Só que Pedro é o retrato da inércia, muitas vezes parecido comigo e essa identificação doeu em mim:
“… eu queria me ver livre do meu trabalho e de todas aquelas sensações que ele provocava, mas entre o querer e o fazer o que se queria havia grande distância que eu não cogitava percorrer, porquanto era típico da minha personalidade esperar, com irritante omissão, que tudo se acertasse por si só.”
Insuflado por seu colega Miguel, a abandonar o emprego, toma coragem e se demite. Miguel tem planos para Pedro, e estes planos incluem a confecção de uma biografia. Sabedor de que Pedro está em crise no casamento e agora sem emprego graças a uma forcinha sua, Miguel o provoca a escrever sobre a vida de Donatelo Veras, líder da Revolução Fraterna. O final de um casamento é sempre doloroso, cada gesto fere, machuca, destempera e Catarina, mulher de Pedro, acaba por desenvolver pensamentos que reforçam a angústia do casal:
“… Em grande parte do tempo, era dominada por uma irritação, sem qualquer motivo aparente… me sentia como se fosse agredida pela sua presença. Aqueles defeitos que são tão comuns e insignificantes ganhavam dimensão exagerada. Era atordoante ouvir o som que ele produzia quando mastigava os alimentos…”
Pedro é um amante da história de seu país, que tem como ícone maior, Donatelo Veras. Um país fictício, mas que poderia muito bem ser o nosso, domina juntamente com o fracasso de seu casamento cada parte de seu pensamento. E as palavras ditas pelo líder vão sobrepujando tudo:
“… o povo civilizado é aquele que, para o seu próprio bem, tem a coragem de desconstruir frases feitas. Os fins não justificam os meios”.
É por frases como essa que Pedro venera Donatelo e por tantas outras que recheiam o livro:
“… Certa vez, afirmou que a única diferença entre tratar um animal e um ser humano era a maior paciência que se deveria ter com a propensão de um deles de sempre reclamar da vida.”
Então Pedro mergulha fundo na execução deste trabalho. No início o faz com tanto prazer que acaba superando as expectativas do velhaco e sedutor Miguel.

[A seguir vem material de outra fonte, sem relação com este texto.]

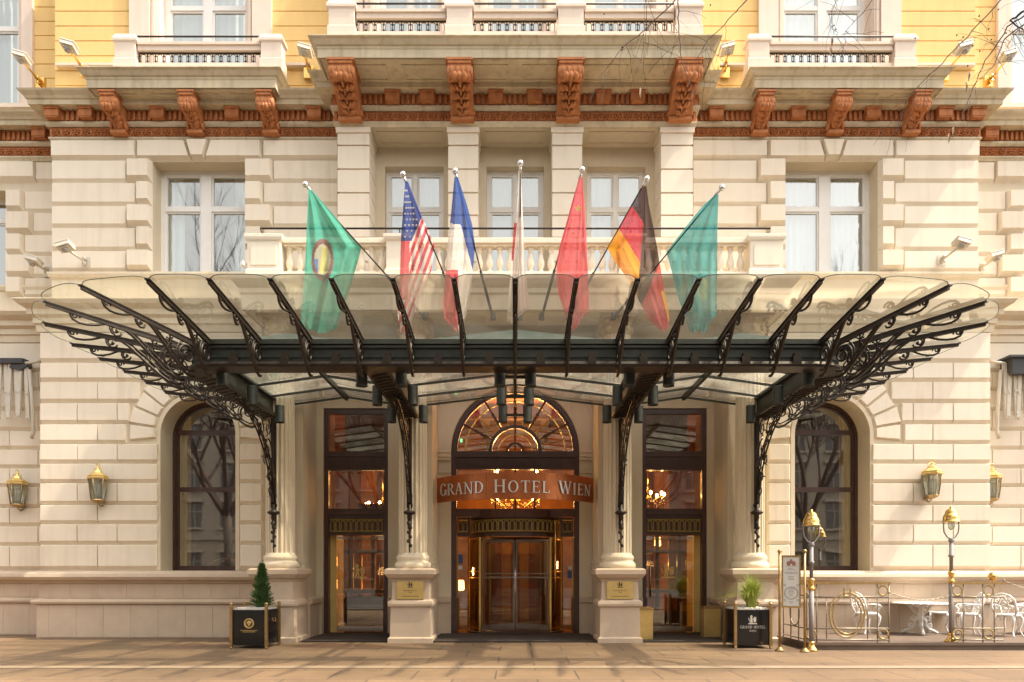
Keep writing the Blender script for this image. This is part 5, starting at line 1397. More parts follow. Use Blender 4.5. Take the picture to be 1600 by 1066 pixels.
# ================================================================ FOLDED AWNINGS at the outer edges
def awning(s):
    r_ = empty('folded_awning', (s*12.55, .5, 6.9), label='folded awning with pale jointed arms at the far %s edge' % ('left' if s < 0 else 'right'), cat='awning', group='folded awnings')
    m = MB()
    if s > 0: m.box(-.35, 3.2, -.42, .05, -.45, -.05); m.box(-.45, 3.2, -.48, .05, -.05, .0)
    else: m.box(-3.2, .40, -.34, .05, -.16, -.04); m.prism([(.1,-.16),(.42,-.04),(.50,-.22),(.30,-.34),(.05,-.26)], -.3, -.1, 'xz')
    m.build('awning_case', M['awning'], r_)
    m = MB()
    for k in range(6):      # flat jointed arms folded side by side against the wall
        x0 = -s*(.42 - .125*k); l = (1.42,1.36,1.30,1.40,1.33,1.38)[k]; i0 = len(m.v)
        m.box(-.045, .045, -.03, .03, -l, 0); m.box(-.03, .03, -.045, -.031, -l*.55, -l*.50); m.ball((0,-.035,-l+.05), .03, n=6, m=4)
        m.xf(Matrix.Translation((x0, -.22-.02*(k % 2), -.14)) @ Matrix.Rotation(R(2.2*(1 if k % 2 else -1)), 4, 'Y'), i0)
    m.tube([(-s*.45,-.3,-.16),(-s*.66,-.2,-.10),(-s*.70,0,-.02)], .035, n=6); m.box(-s*.70-.08, -s*.70+.08, -.02, .06, -.16, .10)
    m.tube([(-s*.50,-.22,-.3),(-s*.58,-.22,-1.2),(-s*.60,-.22,-1.85),(-s*.54,-.2,-2.0)], .045, n=6)
    m.build('awning_arm', M['lampcase'], r_)
awning(-1); awning(1)
# ================================================================ PLANTERS
def planter(loc, label, rz, wreath):
    r_ = empty('planter_box', loc, rz, label, 'planter', 'black planter boxes with brass corner posts')
    m = MB(); w_ = .355; m.box(-w_, w_, -w_, w_, .07, .80); m.box(-w_-.01, w_+.01, -w_-.01, -w_+.0, .07, .10)
    m.build('box', M['blackgloss'], r_)
    m = MB(); m.box(-w_+.02, w_-.02, -w_+.02, w_-.02, .80, .825); rnd = random.Random(1)
    for i in range(90): m.ball((rnd.uniform(-.31,.31), rnd.uniform(-.31,.31), .83), .03, .025, .018, n=6, m=3)
    m.build('pebbles', M['pebble'], r_)
    for sx in (-1, 1):
        for sy in (-1, 1):
            m = MB(); m.box(-.028, .028, -.028, .028, .04, .86); m.lathe([(.03,.86),(.036,.875),(.02,.89),(.03,.90),(.038,.925),(.03,.95),(.005,.962)], n=12); m.lathe([(.022,0),(.03,.0),(.03,.04)], n=10)
            m.build('corner_post', M['oldbrass'], r_, (sx*(w_+.012), sy*(w_+.012), 0))
    m = MB(); m.tube([(w_+.03,-.08,.62),(w_+.05,-.08,.55),(w_+.05,.08,.55),(w_+.03,.08,.62)], .010, n=5); m.build('handle', M['oldbrass'], r_)
    m = MB(); y = -w_
    if wreath:
        m.tube([(x, y-.004, z) for x, z in spiral(0,.52,.095,.095,0,360,24)], .013, n=5); m.tube([(x, y-.004, z) for x, z in spiral(0,.52,.075,.075,0,360,20)], .005, n=4)
        m.ball((0,y,.52), .035, .01, .06, n=8, m=5); m.ball((-.035,y,.535), .02, .01, .03, n=6, m=4); m.ball((.035,y,.535), .02, .01, .03, n=6, m=4)
        m.box(-.03,.03,y-.004,y,.415,.425)
        for zz, n_, w2 in ((.375,15,.024),(.345,12,.022)):
            for i in range(n_): m.box(-n_*w2/2+i*w2, -n_*w2/2+i*w2+w2*.7, y-.003, y, zz-.008, zz+.008)
    else:
        crest(m, 0, .50, .19, y, .004); add_text(m, 'GRAND HOTEL', .058, 0, .415, y, .003, .13); add_text(m, 'WIEN', .042, 0, .345, y, .003, .13)
    m.build('emblem', M['goldleaf' if wreath else 'pebble'], r_)
planter((-5.51, -2.28, 0), 'black planter box with gold wreath emblem and brass posts, left of the entrance', R(-1.5), True)
planter((4.93, -2.25, 0), 'black planter box lettered GRAND HOTEL WIEN, right of the entrance', R(1.0), False)
M['conifer2'] = mat('conifer_new_growth', (.13,.22,.05), .7, var=.3)
def conifer():
    rnd = random.Random(11); r_ = empty('conifer_bush', (-5.38, -2.28, .82), label='small cone shaped green conifer standing in the left planter', cat='shrub')
    m = MB(); m.tube([(0,0,0),(0,0,.5),(.02,0,1.02)], [.03,.02,.006], n=6); m.build('trunk', M['bark'], r_)
    m = MB()
    for i in range(620):
        t = rnd.random()**1.25; z0 = .0 + t*.93; a = rnd.uniform(0, 6.283); up = rnd.uniform(.3, .9)
        d = Vector((math.cos(a), math.sin(a), up)).normalized(); Lh = (.215*(1-t)**.8 + .03)*rnd.uniform(.65, 1.22)
        m.tube([Vector((0,0,z0)), Vector((0,0,z0)) + d*Lh], .0035, n=3, r2=.0015, caps=False)
        for k in range(30):
            f = .25 + .8*rnd.random(); p = Vector((0,0,z0)) + d*Lh*f
            dd = (d + Vector((rnd.uniform(-1,1), rnd.uniform(-1,1), rnd.uniform(-.6,1)))*.9).normalized(); l = rnd.uniform(.018,.042)
            s_ = dd.cross(Vector((rnd.uniform(-1,1),rnd.uniform(-1,1),rnd.uniform(-1,1)))).normalized()*.006
            m.cm = 1 if rnd.random() < .25 else 0
            m.add([p-s_, p+s_, p+dd*l+s_*.3, p+dd*l-s_*.3], [(0,1,2,3)])
    m.build('foliage', [M['conifer'], M['conifer2']], r_, fix=False)
conifer()
def grass():
    rnd = random.Random(4); r_ = empty('grass_tuft', (5.0, -2.25, .82), label='tuft of arching yellow green grass growing in the right planter', cat='grass plant')
    m = MB()
    for i in range(750):
        a = rnd.uniform(0, 6.283); l = rnd.uniform(.5,.95); out = rnd.uniform(.12,.75)*(1.25 if math.cos(a) < -.3 else .8); x0, y0 = rnd.uniform(-.06,.10), rnd.uniform(-.07,.07); w_ = rnd.uniform(.004,.009)
        pts = []; sd_ = Vector((-math.sin(a), math.cos(a), 0))*w_
        for k in range(7):
            t = k/6; pts.append(Vector((x0+out*t**1.6*math.cos(a), y0+out*t**1.6*math.sin(a), l*(t*1.4 - (.45+.75*out)*t*t))))
        vv = []
        for k, p in enumerate(pts): q = sd_*(1-k/6.5); vv += [p-q, p+q]
        m.add(vv, [(2*k, 2*k+1, 2*k+3, 2*k+2) for k in range(6)])
    m.build('blades', M['grassleaf'], r_, fix=False)
grass()
# ================================================================ BRASS BINS, MATS
def brass_bin(loc, label, sc=1):
    r_ = empty('brass_bin', loc, label=label, cat='bin', group='brass bins by the right door')
    m = MB(); m.box(-.20, .20, -.16, .16, 0, .68*sc); m.build('body', M['platebrass'], r_)
    m = MB(); m.box(-.22, .22, -.18, .18, .68*sc, .72*sc); m.box(-.17, .17, -.13, .13, .72*sc, .74*sc); m.build('lid', M['oldbrass'], r_)
brass_bin((2.98, -.80, .03), 'brass bin half hidden by the right hand pedestal')
brass_bin((4.70, -.25, .03), 'brass bin with dark lid right of the right glass door')
m = MB(); m.box(-4.83, -2.86, -1.35, .69, .003, .035); tag(m.build('doormat', M['mat'], None), 'dark mat in front of the left glass door', 'doormat', 'dark entrance mats')
m = MB(); m.box(-1.88, 1.88, -1.40, .74, .003, .035); tag(m.build('doormat', M['mat'], None), 'wide dark mat in front of the revolving door', 'doormat', 'dark entrance mats')
m = MB(); m.box(2.86, 4.85, -1.40, .69, .003, .033); tag(m.build('doormat', M['mat'], None), 'dark mat in front of the right glass door', 'doormat', 'dark entrance mats')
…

Porém, Pedro tem um último pedido. Quer saber o que aconteceu ao líder após deixar o poder, acha que sem isso a história de seu livro não estará completa. E é a partir daí que ele toma conhecimento de algo que o fará alterar completamente sua opinião sobre todos os valores sob os quais sua vida fora edificada.
Nesse momento a história fictícia se confunde com a história real. Logo me veio á mente os absurdos crimes cometidos por Conde D’Eu, sob as ordens do patrono do Exército Duque de Caxias. Segundo Julio José Chiavenatto, em seu livro “Genocídio americano”, no dia 16 de agosto de 1869 ocorreu a Batalha de Acosta Ñu, ou Ñu Guazu (Diário do Exército). Nesse local havia um capinzal muito grande onde estavam 3.500 crianças paraguaias, centenas de mães, e 500 veteranos paraguaios. Mais de 20.000 soldados brasileiros cercavam o local, sob o comando do Conde d’Eu, que ordenou aos soldados atearem fogo no mato para queimar vivos as crianças, mulheres e soldados paraguaios. Segundo relatos do tenente Alfredo d’Escragnolle Taunay, “muitos soldados brasileiros choravam e vomitavam ao ter que cometer o bárbaro crime”.